__What to do__. Return every record exactly as written.

::::::::::

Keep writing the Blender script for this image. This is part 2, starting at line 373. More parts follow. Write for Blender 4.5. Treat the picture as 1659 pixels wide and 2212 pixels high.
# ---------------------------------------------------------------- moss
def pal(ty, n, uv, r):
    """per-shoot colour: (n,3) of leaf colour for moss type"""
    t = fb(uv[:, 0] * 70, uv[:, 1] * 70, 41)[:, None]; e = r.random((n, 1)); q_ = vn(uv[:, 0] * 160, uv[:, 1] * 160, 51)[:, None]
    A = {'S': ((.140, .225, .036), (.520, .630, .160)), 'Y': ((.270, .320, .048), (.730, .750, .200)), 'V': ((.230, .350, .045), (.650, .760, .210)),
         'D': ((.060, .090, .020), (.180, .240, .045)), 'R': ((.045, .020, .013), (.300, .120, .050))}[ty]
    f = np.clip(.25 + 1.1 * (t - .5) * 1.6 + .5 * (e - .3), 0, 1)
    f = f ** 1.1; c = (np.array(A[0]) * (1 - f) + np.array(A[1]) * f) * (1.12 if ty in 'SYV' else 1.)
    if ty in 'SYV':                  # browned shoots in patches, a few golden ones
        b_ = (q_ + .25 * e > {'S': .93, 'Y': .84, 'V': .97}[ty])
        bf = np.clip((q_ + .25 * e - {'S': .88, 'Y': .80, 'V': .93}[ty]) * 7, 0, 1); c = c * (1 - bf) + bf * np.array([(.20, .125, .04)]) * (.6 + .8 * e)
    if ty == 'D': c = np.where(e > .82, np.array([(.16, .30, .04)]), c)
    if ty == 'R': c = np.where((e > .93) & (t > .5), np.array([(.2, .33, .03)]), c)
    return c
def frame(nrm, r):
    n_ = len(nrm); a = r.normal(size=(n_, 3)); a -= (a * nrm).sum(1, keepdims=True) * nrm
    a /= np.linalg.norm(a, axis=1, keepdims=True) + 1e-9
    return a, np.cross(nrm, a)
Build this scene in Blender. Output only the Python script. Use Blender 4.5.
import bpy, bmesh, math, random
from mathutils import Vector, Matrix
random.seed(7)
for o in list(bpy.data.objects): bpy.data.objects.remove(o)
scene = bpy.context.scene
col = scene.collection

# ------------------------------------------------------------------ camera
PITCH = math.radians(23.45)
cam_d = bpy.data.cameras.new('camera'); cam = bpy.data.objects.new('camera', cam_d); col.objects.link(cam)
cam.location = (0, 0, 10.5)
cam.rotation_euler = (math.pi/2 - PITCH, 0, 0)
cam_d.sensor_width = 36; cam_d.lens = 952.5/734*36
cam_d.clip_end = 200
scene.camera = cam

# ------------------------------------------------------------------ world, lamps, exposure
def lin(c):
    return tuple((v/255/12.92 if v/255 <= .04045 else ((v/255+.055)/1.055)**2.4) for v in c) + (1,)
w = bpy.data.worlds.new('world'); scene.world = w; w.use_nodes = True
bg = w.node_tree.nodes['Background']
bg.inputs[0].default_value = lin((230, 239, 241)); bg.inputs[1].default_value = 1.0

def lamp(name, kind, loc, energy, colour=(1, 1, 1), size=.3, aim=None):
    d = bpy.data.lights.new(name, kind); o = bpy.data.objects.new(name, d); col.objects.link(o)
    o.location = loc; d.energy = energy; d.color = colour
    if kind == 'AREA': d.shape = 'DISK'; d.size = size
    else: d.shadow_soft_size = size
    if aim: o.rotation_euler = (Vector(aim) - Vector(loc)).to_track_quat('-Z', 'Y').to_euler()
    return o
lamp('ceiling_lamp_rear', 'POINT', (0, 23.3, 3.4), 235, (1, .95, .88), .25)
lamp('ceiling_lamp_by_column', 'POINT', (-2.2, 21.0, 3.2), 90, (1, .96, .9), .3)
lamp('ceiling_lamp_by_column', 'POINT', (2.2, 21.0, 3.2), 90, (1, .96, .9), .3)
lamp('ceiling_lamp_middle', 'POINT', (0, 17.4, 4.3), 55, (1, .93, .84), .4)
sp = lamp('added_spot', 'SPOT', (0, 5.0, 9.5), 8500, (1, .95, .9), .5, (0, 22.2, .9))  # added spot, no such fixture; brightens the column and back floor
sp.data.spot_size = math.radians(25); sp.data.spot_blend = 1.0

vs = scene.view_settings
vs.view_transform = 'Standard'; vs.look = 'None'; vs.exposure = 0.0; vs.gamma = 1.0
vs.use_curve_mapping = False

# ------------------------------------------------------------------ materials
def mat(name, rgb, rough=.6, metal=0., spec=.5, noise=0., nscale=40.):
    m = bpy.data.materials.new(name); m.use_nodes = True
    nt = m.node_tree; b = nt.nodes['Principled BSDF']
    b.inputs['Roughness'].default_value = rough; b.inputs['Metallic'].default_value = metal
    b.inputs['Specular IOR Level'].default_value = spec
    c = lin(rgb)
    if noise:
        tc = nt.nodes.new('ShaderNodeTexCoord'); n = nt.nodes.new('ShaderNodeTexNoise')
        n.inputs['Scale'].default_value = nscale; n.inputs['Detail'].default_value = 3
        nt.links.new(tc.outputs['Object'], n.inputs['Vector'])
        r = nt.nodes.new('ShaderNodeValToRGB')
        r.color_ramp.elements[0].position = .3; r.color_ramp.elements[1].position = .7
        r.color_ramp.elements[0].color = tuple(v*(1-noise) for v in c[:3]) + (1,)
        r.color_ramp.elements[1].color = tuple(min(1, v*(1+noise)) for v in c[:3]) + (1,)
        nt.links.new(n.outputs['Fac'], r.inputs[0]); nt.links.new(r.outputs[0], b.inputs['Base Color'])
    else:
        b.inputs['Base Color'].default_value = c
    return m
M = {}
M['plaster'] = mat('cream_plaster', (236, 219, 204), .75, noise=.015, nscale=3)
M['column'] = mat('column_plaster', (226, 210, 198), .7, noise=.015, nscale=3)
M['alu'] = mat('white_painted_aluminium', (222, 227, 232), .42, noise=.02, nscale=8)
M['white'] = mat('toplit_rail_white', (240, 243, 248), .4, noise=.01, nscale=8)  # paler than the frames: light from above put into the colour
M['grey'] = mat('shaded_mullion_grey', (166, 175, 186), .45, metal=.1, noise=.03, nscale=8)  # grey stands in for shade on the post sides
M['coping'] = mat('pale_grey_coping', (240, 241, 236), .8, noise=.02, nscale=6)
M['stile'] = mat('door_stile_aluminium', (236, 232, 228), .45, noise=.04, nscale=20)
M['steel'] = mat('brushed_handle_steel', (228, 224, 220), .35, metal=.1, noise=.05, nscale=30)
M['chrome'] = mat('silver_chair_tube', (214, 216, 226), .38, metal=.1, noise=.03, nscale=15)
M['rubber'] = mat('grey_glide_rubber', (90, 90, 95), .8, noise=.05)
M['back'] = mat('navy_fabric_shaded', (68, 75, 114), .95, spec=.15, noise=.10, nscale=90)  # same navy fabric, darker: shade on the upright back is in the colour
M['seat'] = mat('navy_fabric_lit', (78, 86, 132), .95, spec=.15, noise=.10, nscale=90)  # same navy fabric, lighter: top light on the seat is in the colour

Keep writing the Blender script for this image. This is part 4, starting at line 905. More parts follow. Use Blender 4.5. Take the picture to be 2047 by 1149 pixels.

::::::::::

__Solution for this problem__.
Keep writing the Blender script for this image. This is part 2, starting at line 373. More parts follow. Write for Blender 4.5. Treat the picture as 1659 pixels wide and 2212 pixels high.
# ---------------------------------------------------------------- moss
def pal(ty, n, uv, r):
    """per-shoot colour: (n,3) of leaf colour for moss type"""
    t = fb(uv[:, 0] * 70, uv[:, 1] * 70, 41)[:, None]; e = r.random((n, 1)); q_ = vn(uv[:, 0] * 160, uv[:, 1] * 160, 51)[:, None]
    A = {'S': ((.140, .225, .036), (.520, .630, .160)), 'Y': ((.270, .320, .048), (.730, .750, .200)), 'V': ((.230, .350, .045), (.650, .760, .210)),
         'D': ((.060, .090, .020), (.180, .240, .045)), 'R': ((.045, .020, .013), (.300, .120, .050))}[ty]
    f = np.clip(.25 + 1.1 * (t - .5) * 1.6 + .5 * (e - .3), 0, 1)
    f = f ** 1.1; c = (np.array(A[0]) * (1 - f) + np.array(A[1]) * f) * (1.12 if ty in 'SYV' else 1.)
    if ty in 'SYV':                  # browned shoots in patches, a few golden ones
        b_ = (q_ + .25 * e > {'S': .93, 'Y': .84, 'V': .97}[ty])
        bf = np.clip((q_ + .25 * e - {'S': .88, 'Y': .80, 'V': .93}[ty]) * 7, 0, 1); c = c * (1 - bf) + bf * np.array([(.20, .125, .04)]) * (.6 + .8 * e)
    if ty == 'D': c = np.where(e > .82, np.array([(.16, .30, .04)]), c)
    if ty == 'R': c = np.where((e > .93) & (t > .5), np.array([(.2, .33, .03)]), c)
    return c
def frame(nrm, r):
    n_ = len(nrm); a = r.normal(size=(n_, 3)); a -= (a * nrm).sum(1, keepdims=True) * nrm
    a /= np.linalg.norm(a, axis=1, keepdims=True) + 1e-9
    return a, np.cross(nrm, a)
Build this scene in Blender. Output only the Python script. Use Blender 4.5.
import bpy, bmesh, math, random
from mathutils import Vector, Matrix
random.seed(7)
for o in list(bpy.data.objects): bpy.data.objects.remove(o)
scene = bpy.context.scene
col = scene.collection

# ------------------------------------------------------------------ camera
PITCH = math.radians(23.45)
cam_d = bpy.data.cameras.new('camera'); cam = bpy.data.objects.new('camera', cam_d); col.objects.link(cam)
cam.location = (0, 0, 10.5)
cam.rotation_euler = (math.pi/2 - PITCH, 0, 0)
cam_d.sensor_width = 36; cam_d.lens = 952.5/734*36
cam_d.clip_end = 200
scene.camera = cam

# ------------------------------------------------------------------ world, lamps, exposure
def lin(c):
    return tuple((v/255/12.92 if v/255 <= .04045 else ((v/255+.055)/1.055)**2.4) for v in c) + (1,)
w = bpy.data.worlds.new('world'); scene.world = w; w.use_nodes = True
bg = w.node_tree.nodes['Background']
bg.inputs[0].default_value = lin((230, 239, 241)); bg.inputs[1].default_value = 1.0

def lamp(name, kind, loc, energy, colour=(1, 1, 1), size=.3, aim=None):
    d = bpy.data.lights.new(name, kind); o = bpy.data.objects.new(name, d); col.objects.link(o)
    o.location = loc; d.energy = energy; d.color = colour
    if kind == 'AREA': d.shape = 'DISK'; d.size = size
    else: d.shadow_soft_size = size
    if aim: o.rotation_euler = (Vector(aim) - Vector(loc)).to_track_quat('-Z', 'Y').to_euler()
    return o
lamp('ceiling_lamp_rear', 'POINT', (0, 23.3, 3.4), 235, (1, .95, .88), .25)
lamp('ceiling_lamp_by_column', 'POINT', (-2.2, 21.0, 3.2), 90, (1, .96, .9), .3)
lamp('ceiling_lamp_by_column', 'POINT', (2.2, 21.0, 3.2), 90, (1, .96, .9), .3)
lamp('ceiling_lamp_middle', 'POINT', (0, 17.4, 4.3), 55, (1, .93, .84), .4)
sp = lamp('added_spot', 'SPOT', (0, 5.0, 9.5), 8500, (1, .95, .9), .5, (0, 22.2, .9))  # added spot, no such fixture; brightens the column and back floor
sp.data.spot_size = math.radians(25); sp.data.spot_blend = 1.0

vs = scene.view_settings
vs.view_transform = 'Standard'; vs.look = 'None'; vs.exposure = 0.0; vs.gamma = 1.0
vs.use_curve_mapping = False

# ------------------------------------------------------------------ materials
def mat(name, rgb, rough=.6, metal=0., spec=.5, noise=0., nscale=40.):
    m = bpy.data.materials.new(name); m.use_nodes = True
    nt = m.node_tree; b = nt.nodes['Principled BSDF']
    b.inputs['Roughness'].default_value = rough; b.inputs['Metallic'].default_value = metal
    b.inputs['Specular IOR Level'].default_value = spec
    c = lin(rgb)
    if noise:
        tc = nt.nodes.new('ShaderNodeTexCoord'); n = nt.nodes.new('ShaderNodeTexNoise')
        n.inputs['Scale'].default_value = nscale; n.inputs['Detail'].default_value = 3
        nt.links.new(tc.outputs['Object'], n.inputs['Vector'])
        r = nt.nodes.new('ShaderNodeValToRGB')
        r.color_ramp.elements[0].position = .3; r.color_ramp.elements[1].position = .7
        r.color_ramp.elements[0].color = tuple(v*(1-noise) for v in c[:3]) + (1,)
        r.color_ramp.elements[1].color = tuple(min(1, v*(1+noise)) for v in c[:3]) + (1,)
        nt.links.new(n.outputs['Fac'], r.inputs[0]); nt.links.new(r.outputs[0], b.inputs['Base Color'])
    else:
        b.inputs['Base Color'].default_value = c
    return m
M = {}
M['plaster'] = mat('cream_plaster', (236, 219, 204), .75, noise=.015, nscale=3)
M['column'] = mat('column_plaster', (226, 210, 198), .7, noise=.015, nscale=3)
M['alu'] = mat('white_painted_aluminium', (222, 227, 232), .42, noise=.02, nscale=8)
M['white'] = mat('toplit_rail_white', (240, 243, 248), .4, noise=.01, nscale=8)  # paler than the frames: light from above put into the colour
M['grey'] = mat('shaded_mullion_grey', (166, 175, 186), .45, metal=.1, noise=.03, nscale=8)  # grey stands in for shade on the post sides
M['coping'] = mat('pale_grey_coping', (240, 241, 236), .8, noise=.02, nscale=6)
M['stile'] = mat('door_stile_aluminium', (236, 232, 228), .45, noise=.04, nscale=20)
M['steel'] = mat('brushed_handle_steel', (228, 224, 220), .35, metal=.1, noise=.05, nscale=30)
M['chrome'] = mat('silver_chair_tube', (214, 216, 226), .38, metal=.1, noise=.03, nscale=15)
M['rubber'] = mat('grey_glide_rubber', (90, 90, 95), .8, noise=.05)
M['back'] = mat('navy_fabric_shaded', (68, 75, 114), .95, spec=.15, noise=.10, nscale=90)  # same navy fabric, darker: shade on the upright back is in the colour
M['seat'] = mat('navy_fabric_lit', (78, 86, 132), .95, spec=.15, noise=.10, nscale=90)  # same navy fabric, lighter: top light on the seat is in the colour

Keep writing the Blender script for this image. This is part 4, starting at line 905. More parts follow. Use Blender 4.5. Take the picture to be 2047 by 1149 pixels.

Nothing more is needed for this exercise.